Dictation is just in beta mode, and everything must be uploaded. My guess is they're imposing this limit to make things easier for the servers, and that once it's no longer a beta function - you won't even have to upload it but it will be typing as you speak. Making editing "a tad" easier.

now that would be nice to have. watching it type out the words while you speak would be amazing!
 
now that would be nice to have. watching it type out the words while you speak would be amazing!

Yeah, and also it would make life easier than having spoken non stop for five minutes just to find a phrase in the middle of the text that you definitely did not say, and don't remember what you did say anymore :)
 
Yeah, and also it would make life easier than having spoken non stop for five minutes just to find a phrase in the middle of the text that you definitely did not say, and don't remember what you did say anymore :)
You'll never get word-by-word dictation because both Siri/ML dictation (which I'm sure are the same thing) and Dragon use context.

For example, if you say 'There is a reason things work this way' it doesn't know initially whether the first word is there, their or they're - it waits to see what follows before it interprets the phrase.
 
You'll never get word-by-word dictation because both Siri/ML dictation (which I'm sure are the same thing) and Dragon use context.

For example, if you say 'There is a reason things work this way' it doesn't know initially whether the first word is there, their or they're - it waits to see what follows before it interprets the phrase.

Yes, but it's still a lot closer to real time and more effective than saying a bunch of sentences, wait for it to upload and then go through the whole paragraph.
 
Dragon tends to interpret a sentence at a time, and I work the same way with Dictate.

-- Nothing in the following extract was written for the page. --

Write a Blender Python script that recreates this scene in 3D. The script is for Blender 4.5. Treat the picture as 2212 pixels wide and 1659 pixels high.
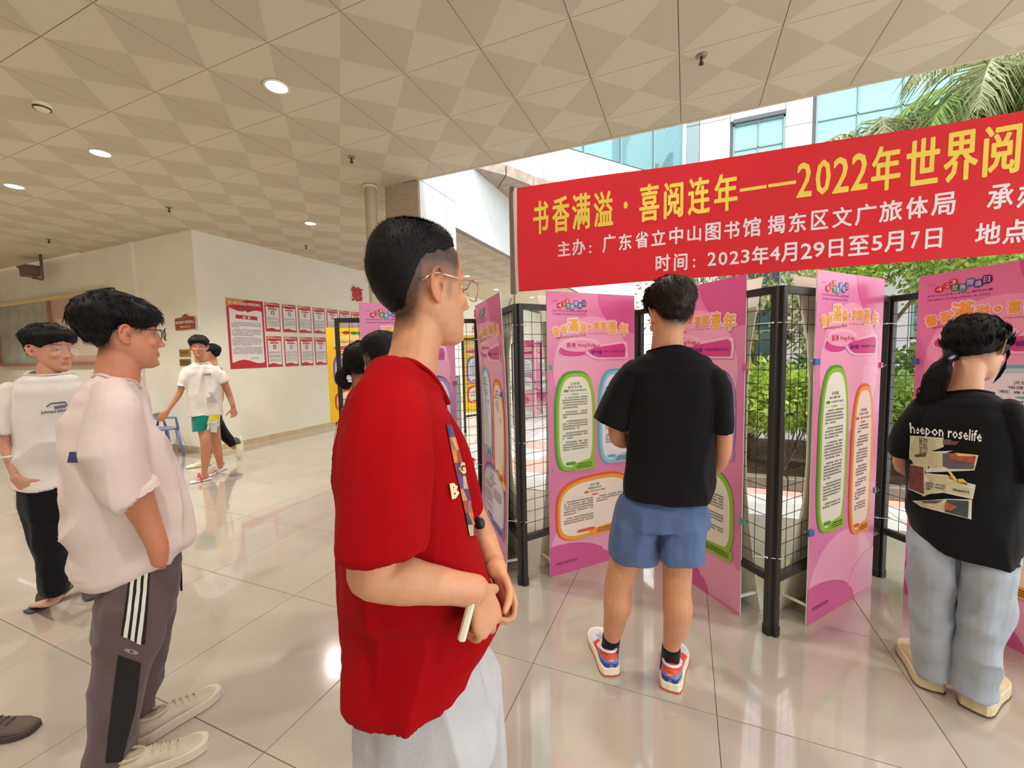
import bpy, math, random
import numpy as np
from mathutils import Vector, Matrix
from mathutils.bvhtree import BVHTree
R_ = random.Random(7)
for o in list(bpy.data.objects): bpy.data.objects.remove(o)
SC = bpy.context.scene
COL = SC.collection

# ------------------------------------------------------------------ camera
F_PX, YAW, PITCH, ROLL = 900.9, .3971, -.0739, -.021
CAM = np.array([0, 0, 1.497])
cy_, sy_ = math.cos(YAW), math.sin(YAW)
FW = np.array([-sy_*math.cos(PITCH), cy_*math.cos(PITCH), math.sin(PITCH)])
r0 = np.array([cy_, sy_, 0.]); u0 = np.cross(r0, FW)
RT = r0*math.cos(ROLL)+u0*math.sin(ROLL); UP = -r0*math.sin(ROLL)+u0*math.cos(ROLL)
cam = bpy.data.cameras.new('camera'); cam.sensor_fit = 'HORIZONTAL'; cam.sensor_width = 36
cam.lens = F_PX/2212*36; cam.clip_start = .05; cam.clip_end = 200
camo = bpy.data.objects.new('camera', cam); COL.objects.link(camo)
m = Matrix(((RT[0], UP[0], -FW[0], CAM[0]), (RT[1], UP[1], -FW[1], CAM[1]), (RT[2], UP[2], -FW[2], CAM[2]), (0, 0, 0, 1)))
camo.matrix_world = m
SC.camera = camo
def ray(x, y): return FW+RT*(x-1106)/F_PX-UP*(y-829.5)/F_PX
def atZ(x, y, z=0.):
    d = ray(x, y); return CAM+d*((z-CAM[2])/d[2])
def atX(x, y, X):
    d = ray(x, y); return CAM+d*(X/d[0])
def atY(x, y, Y):
    d = ray(x, y); return CAM+d*(Y/d[1])

# ------------------------------------------------------------------ world, light, exposure
SC.view_settings.view_transform = 'Standard'; SC.view_settings.look = 'None'
SC.view_settings.gamma = 1; SC.view_settings.use_curve_mapping = False
SC.view_settings.exposure = .78
w = bpy.data.worlds.new('world'); SC.world = w; w.use_nodes = True
bg = w.node_tree.nodes['Background']; bg.inputs[0].default_value = (.93, .97, 1, 1); bg.inputs[1].default_value = 1.75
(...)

I don't see it as a complete substitute yet, as it relies on a net connection and is subject to the vagaries of server loads, but having used it for a couple of days I remain impressed.
 
Dragon tends to interpret a sentence at a time, and I work the same way with Dictate.

I don't see it as a complete substitute yet, as it relies on a net connection and is subject to the vagaries of server loads, but having used it for a couple of days I remain impressed.

With Dragon, you don't have to stop, confirm, wait for upload, review, restart dictation. With Dragon, you talk and review at the same time.
 
With Dragon, you don't have to stop, confirm, wait for upload, review, restart dictation. With Dragon, you talk and review at the same time.

In theory, but in practice Dragon still makes mistakes so it's easier to review one sentence at a time. I'm really not finding much difference between the two when sat in my office on a fast connection.